Brazzaville’s Broader Multilateral Ambition

Gakosso’s tour—which included a preceding stop in Luanda—forms part of a wider offensive aimed at repositioning the Republic of Congo as a credible convenor on climate diplomacy, Francophonie initiatives and conflict-prevention mechanisms in Central Africa. By aligning the UNESCO campaign with these thematic priorities, Brazzaville hopes to project an image of policy coherence rather than opportunism. Senior officials argue that a successful Matoko mandate could amplify Congo’s soft-power toolkit, complementing its long-standing mediation roles in the Central African Republic and in regional REDD+ negotiations (Central African Forest Initiative briefing, April 2025).

Domestically, the campaign also speaks to elite consensus building. President Sassou Nguesso’s circle underscores that backing a technocrat of Matoko’s stature bolsters the administration’s reputation for nurturing international talent, thereby countering narratives that Congolese diplomacy is overly securitised. Analysts in Brazzaville note that the government’s careful messaging avoids triumphalism, instead portraying the bid as a collective continental endeavour.

From Cape Town to Samarkand: Diplomatic Crossroads Ahead

The road to the 43rd UNESCO General Conference in Samarkand this autumn remains fraught with procedural checkpoints. Regional hearings in Addis Ababa and ministerial sidelines at the United Nations General Assembly will test the depth of African unity. Should Pretoria formally endorse Matoko, observers believe the momentum could sway undecided Latin American and Asian members who traditionally calibrate their votes according to African consensus levels.

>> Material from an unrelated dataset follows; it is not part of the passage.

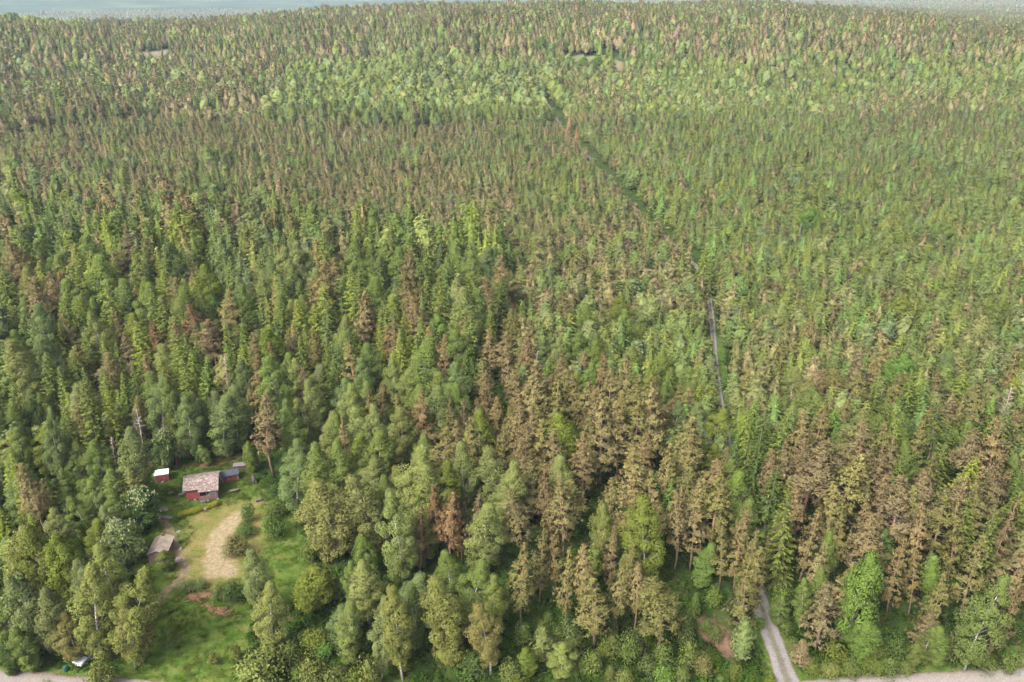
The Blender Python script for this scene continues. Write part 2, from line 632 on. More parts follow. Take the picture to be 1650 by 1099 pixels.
class Proto:
    """one kind of tree in one shape: crown and stem meshes (for single trees) and both in one mesh (for the far wood)"""
    def __init__(s, kind, H, W, leaves, stem, mleaf, mbark):
        s.kind, s.H, s.W = kind, H, W
        s.q = np.concatenate(leaves.q)
        s.sh = np.concatenate(leaves.sh)
        s.no = np.concatenate(leaves.no)
        s.lf = leaves.rng.random(len(s.q))
        s.mleaf, s.mbark, s.stem = mleaf, mbark, stem
        s.crown = s.trunk = s.whole = None
        s.nst = stem.nst if hasattr(stem, 'nst') else len(stem.f)
        s.mlimb = M_LIMBP if kind == 'pine' else M_LIMB
        x = np.sort(np.abs(s.q[:, 2, 0]))
        s.Wreal = 2 * x[int(len(x) * .97)]

    def meshes(s):
        if s.crown is None:
            s.crown = quad_mesh(s.kind + "_crown", s.q, [s.mleaf], s.sh, s.lf, s.no)
            s.trunk = s.stem.mesh(s.kind + "_trunk", s.mbark, True)
            s.trunk.materials.append(s.mlimb)
            s.trunk.polygons.foreach_set("material_index", (np.arange(len(s.trunk.polygons)) >= s.nst).astype(np.int32))
        return s.crown, s.trunk

    def whole_mesh(s):
        if s.whole is None:
            s.whole = quad_mesh(s.kind + "_whole", s.q, [s.mleaf, s.mbark], s.sh, s.lf, s.no, (s.stem.v, s.stem.f))
        return s.whole


def rg(i):
    return np.random.default_rng(1000 + i)


P = {}
P['pine'] = [Proto('pine', 15, 4.7, *gen_pine(rg(i), 15, 4.7 + .5 * (i % 2), z0=[.33, .24, .40, .17, .29, .21][i]), M_NEEDLE, M_BARKP) for i in range(6)]
P['pine_mid'] = [Proto('pine', 10, 3.4, *gen_pine(rg(20 + i), 10, 3.3, z0=.08 + .03 * i, nbr=46, per=7, ln=.52, wd=.16, limbs=False, seg=5, dens=4.2, core=.5), M_NEEDLE, M_BARKP) for i in range(5)]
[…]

For now, Cape Town’s coastal breeze carries cautious optimism. As Minister Gakosso departed for the next leg of his tour, he privately remarked, according to a senior aide, that ‘every handshake today must translate into a ballot in Samarkand’. The lesson from South Africa’s measured reception is clear: symbolism opens doors, but sustained policy alignment will ultimately decide whether Brazzaville’s bet on UNESCO pays diplomatic dividends well beyond the banks of the Congo River.